Hopkins: The Love Punch (2013)

Separation and remarriage have become so integral to romantic comedy that it’s quite refreshing to see a comedy of remarriage that’s as retro and screwy as The Love Punch. As Richard and Kate Jones, Pierce Brosnan and Emma Thompson play a pair of wacky, ultra-compatible divorcees who make up their minds to crash the wedding of the French businessman responsible for draining their pension fund, and restore their life savings with his fiancee’s ten billion dollar diamond necklace. Of course, it’s their own wedding and remarriage they’re moving towards, as they ship their friends Penelope (Celia Imrie) and Jerry (Timothy Spall) to the South of France, where they commence their heist by impersonating a foursome of wealthy Texan businessman, after realising that bursting into the CEO’s office to scold him into returning their money isn’t going to work. As might be expected, the heist itself is suffused with the same kind of offbeat oblivion, the slight unworldliness of parents beyond a certain age, as Richard and Kate outsource all the technical details of the heist to their son over a series of tortuous skype conversations, and fantasize about giving their nemesis a piece of their mind even more than they fantasize about ripping him off. At the same time, though, it all feels quite continuous with Brosnan’s more high-profile heist films as well, which always had a comic, parodic edge that’s simply a little more accentuated here, without ever detracting from the details and procedure of the heist itself, which are lovingly detailed and elaborated as in any of Brosnan’s previous outings. At moments, it’s almost a bit like witnessing the Bond Brosnan might have been if he’d chosen to model himself on Roger Moore rather than Sean Connery, bringing a bit more of his typical wryness into his somewhat atypical Bondness, and transforming Emma Thompson in turn into the great Bond girl who never was.

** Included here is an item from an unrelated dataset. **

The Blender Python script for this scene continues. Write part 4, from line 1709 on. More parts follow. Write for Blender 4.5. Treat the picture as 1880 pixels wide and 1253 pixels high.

In both cases, that gives the actors license to have fun, license to rediscover the pleasures of acting and interacting afresh before your very eyes in the manner so peculiar to screwball comedy, which in turn creates a charming, low-key intimacy that often recalls the artlessness of their earliest television outings - Remington Steele meets Alfresco – when they were as totally unencumbered by posterity and prestige as they appear to be here.